An image was taken during the spacewalk conducted on 12 July 2011, shows the Cupola of the International Space Station, a variety of modules and components of the Station showcase the contributions of the many nations making up the international partnerships behind the Space Station. On the left is the European-made Cupola, backdropped against black space, and on the right are various components of the orbiting outpost, including Node-3 (on which the Cupola is mounted) and the Leonardo Permanent Multipurpose Module - both 'Made in Europe'. In the background is a Russian Progress resupply spacecraft.

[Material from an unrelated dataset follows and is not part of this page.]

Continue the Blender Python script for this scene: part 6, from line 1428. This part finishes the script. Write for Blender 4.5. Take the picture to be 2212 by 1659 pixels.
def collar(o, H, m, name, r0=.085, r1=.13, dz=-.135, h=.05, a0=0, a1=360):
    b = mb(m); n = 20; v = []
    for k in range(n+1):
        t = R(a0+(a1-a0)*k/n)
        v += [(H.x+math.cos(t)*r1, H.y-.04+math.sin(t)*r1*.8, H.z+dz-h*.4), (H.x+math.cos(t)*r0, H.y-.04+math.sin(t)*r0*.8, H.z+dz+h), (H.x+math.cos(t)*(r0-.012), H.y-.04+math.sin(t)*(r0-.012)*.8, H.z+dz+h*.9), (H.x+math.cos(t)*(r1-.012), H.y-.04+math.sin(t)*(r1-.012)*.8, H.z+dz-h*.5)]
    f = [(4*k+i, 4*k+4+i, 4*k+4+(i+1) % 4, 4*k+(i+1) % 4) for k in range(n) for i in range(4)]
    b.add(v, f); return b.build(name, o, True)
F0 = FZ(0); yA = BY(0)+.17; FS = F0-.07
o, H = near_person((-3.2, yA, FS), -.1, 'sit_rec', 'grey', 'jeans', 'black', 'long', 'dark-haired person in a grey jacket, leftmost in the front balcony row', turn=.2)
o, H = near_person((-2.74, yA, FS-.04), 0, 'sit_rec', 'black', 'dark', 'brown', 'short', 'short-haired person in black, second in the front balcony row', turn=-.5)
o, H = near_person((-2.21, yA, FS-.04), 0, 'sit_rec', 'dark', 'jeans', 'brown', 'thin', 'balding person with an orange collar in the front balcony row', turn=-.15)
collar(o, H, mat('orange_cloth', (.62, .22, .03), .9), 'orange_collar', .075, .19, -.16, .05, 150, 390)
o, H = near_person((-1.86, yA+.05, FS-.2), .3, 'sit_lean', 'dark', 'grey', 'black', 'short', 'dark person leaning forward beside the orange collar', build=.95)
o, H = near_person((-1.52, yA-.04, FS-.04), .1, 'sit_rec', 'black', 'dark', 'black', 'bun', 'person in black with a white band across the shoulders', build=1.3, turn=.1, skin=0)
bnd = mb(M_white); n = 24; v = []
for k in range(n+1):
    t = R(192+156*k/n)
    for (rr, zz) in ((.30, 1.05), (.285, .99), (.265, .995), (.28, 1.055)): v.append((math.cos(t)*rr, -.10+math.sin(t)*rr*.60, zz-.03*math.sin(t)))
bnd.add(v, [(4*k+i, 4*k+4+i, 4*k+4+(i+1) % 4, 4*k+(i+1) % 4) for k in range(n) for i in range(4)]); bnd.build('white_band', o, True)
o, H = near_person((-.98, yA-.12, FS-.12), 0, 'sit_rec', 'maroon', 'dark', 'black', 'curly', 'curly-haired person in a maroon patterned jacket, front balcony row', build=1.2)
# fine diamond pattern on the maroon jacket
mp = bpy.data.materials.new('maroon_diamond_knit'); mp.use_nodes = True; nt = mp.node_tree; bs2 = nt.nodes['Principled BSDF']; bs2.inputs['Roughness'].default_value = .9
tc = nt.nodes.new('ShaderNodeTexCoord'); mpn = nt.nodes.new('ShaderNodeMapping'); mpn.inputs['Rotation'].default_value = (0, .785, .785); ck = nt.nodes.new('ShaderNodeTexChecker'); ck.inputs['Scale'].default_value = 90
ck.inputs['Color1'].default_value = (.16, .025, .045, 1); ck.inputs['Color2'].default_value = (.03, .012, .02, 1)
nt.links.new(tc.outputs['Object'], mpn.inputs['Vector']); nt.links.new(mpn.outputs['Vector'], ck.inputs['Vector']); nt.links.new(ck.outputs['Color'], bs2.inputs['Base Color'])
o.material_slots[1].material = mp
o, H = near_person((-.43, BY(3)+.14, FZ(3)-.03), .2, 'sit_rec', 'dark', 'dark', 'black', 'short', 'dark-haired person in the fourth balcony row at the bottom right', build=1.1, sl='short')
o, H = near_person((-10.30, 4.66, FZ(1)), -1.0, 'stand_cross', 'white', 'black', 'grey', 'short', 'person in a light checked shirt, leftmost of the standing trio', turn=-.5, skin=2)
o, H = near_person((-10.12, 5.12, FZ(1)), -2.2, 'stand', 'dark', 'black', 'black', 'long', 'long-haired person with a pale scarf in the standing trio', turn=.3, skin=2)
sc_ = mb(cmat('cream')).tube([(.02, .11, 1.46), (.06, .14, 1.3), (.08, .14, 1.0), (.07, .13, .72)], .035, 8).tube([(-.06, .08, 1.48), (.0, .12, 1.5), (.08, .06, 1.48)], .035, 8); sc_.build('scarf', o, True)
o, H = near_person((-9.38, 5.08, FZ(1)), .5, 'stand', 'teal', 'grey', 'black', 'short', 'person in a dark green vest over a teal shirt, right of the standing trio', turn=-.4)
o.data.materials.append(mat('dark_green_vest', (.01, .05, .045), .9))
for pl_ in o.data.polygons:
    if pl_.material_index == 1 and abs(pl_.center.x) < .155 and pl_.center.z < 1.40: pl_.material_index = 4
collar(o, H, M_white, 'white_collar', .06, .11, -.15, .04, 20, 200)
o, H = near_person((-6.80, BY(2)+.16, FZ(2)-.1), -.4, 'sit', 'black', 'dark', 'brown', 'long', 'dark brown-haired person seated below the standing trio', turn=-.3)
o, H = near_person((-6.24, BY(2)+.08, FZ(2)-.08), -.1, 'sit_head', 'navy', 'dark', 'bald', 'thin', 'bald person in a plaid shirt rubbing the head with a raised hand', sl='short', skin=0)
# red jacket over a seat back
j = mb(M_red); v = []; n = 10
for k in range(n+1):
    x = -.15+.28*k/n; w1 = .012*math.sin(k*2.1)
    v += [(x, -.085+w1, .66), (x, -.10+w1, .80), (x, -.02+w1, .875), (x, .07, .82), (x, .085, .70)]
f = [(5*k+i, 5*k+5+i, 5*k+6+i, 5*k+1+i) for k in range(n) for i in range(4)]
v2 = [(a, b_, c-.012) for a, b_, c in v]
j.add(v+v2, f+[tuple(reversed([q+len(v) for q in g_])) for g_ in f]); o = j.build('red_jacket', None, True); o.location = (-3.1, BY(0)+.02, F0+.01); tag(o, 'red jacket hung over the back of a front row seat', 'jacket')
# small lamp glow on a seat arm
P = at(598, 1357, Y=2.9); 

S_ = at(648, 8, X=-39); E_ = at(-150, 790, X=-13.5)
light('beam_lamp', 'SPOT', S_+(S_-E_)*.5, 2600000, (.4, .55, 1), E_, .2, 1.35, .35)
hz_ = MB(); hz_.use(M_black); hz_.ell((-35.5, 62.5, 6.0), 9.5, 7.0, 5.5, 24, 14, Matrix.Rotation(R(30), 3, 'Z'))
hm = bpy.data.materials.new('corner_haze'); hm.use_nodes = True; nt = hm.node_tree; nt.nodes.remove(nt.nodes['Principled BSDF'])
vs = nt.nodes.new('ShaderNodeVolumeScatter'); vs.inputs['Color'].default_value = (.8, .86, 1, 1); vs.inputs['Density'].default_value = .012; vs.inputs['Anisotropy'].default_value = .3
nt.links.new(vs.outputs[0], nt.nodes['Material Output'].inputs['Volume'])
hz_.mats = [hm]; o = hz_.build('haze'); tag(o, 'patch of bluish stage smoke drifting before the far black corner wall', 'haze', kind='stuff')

REUTERS/NASA/handout

Following the failure of an unmanned Russian Soyuz rocket last week, the International Space Station might have to be left without a crew if NASA's Russian partners can't find the cause of the malfunction and fix it soon.

According to a senior official from the American space agency, no final decision has been taken, and Russian scientists are expected to determine and fix the problem as soon as it is safe to do so.

NASA, however, is considering plans to pull astronauts off the $100 billion orbiting research facility if the Soyuz rockets aren't ready to resume flight before the last of the present residents are scheduled to leave, at the latest by mid-November, the Wall Street Journal reported.

In a press conference last week, NASA's space station program manager Mike Suffredini told reporters the number of crew members at the space station is likely to be cut to three astronauts from its usual six within three weeks.

If things extend too long, which we don't have any indication today that's the case, but given the anomaly we have to be prepared, there is an ability to operate station with less than six crew if that becomes necessary, Suffredini said.

Space station officials hope the Soyuz problem will be solved in time for the next slated launch of a Progress cargo ship, scheduled for late October, reported.

The six astronauts currently living on the space station are Russians Andrey Borisenko, Alexander Samokutyaev and Sergei Volkov, Americans Ron Garan and  Mike Fossum and the Japanese Satoshi Furukawa.


A Russian Soyuz rocket launches the unmanned Progress 44 cargo ship from Baikonur Cosmodrome on Aug. 24, 2011 to deliver fresh supplies to the International Space Station. The rocket and spacecraft crashed in eastern Russian just over five minutes after liftoff. CREDIT: RSC Energia

The Soyuz rocket was heading for the International Space Station, carrying Russia's Progress 44 supply ship, when it crashed in eastern Russia following a failure in the booster's third stage that forced an engine shutdown. The cargo ship was expected to deliver three tons of supplies to the space station's six-man crew.

The ISS currently has enough supplies to support the six-man crew for about 50 more days beyond the return of Borisenko, Samokutyaev and Garan, scheduled on Sept. 8, Suffredini added. There is enough to support a smaller crew through at least March 2012, when the next European space freighter is due at the station, he said.

It's a pity the launch of Progress resupply vehicle didn't go well. Experts have worked on the investigation of its various impacts,  Furukawa wrote Friday, two days after the crash, on Twitter. But, as there are plenty of supplies to support the crew, we'll be fine for a while.

Although the orbiting facility can be operated remotely if NASA evacuates it, there are potential risks. There could be failures with station systems causing it lose attitude control, which could also harm the ability of Houston and Moscow to send command to the station antennas.

It would be bad because the chance for loss of station goes up quite a bit when there is no crew onboard, Leroy Chiao, a former astronaut who commanded ISS Expedition 10 in 2004 and 2005, told the Houston Chronicle.

For U.S. lawmakers and experts, Russia's series of rocket and satellite failures in the last year has caused serious concerns as the country is the only road for American spaceflight until private spaceships come into action.

NASA has contracted with two private U.S. spaceflight companies, SpaceX and Orbital Sciences, to provide unmanned cargo deliveries to the ISS in the next few years.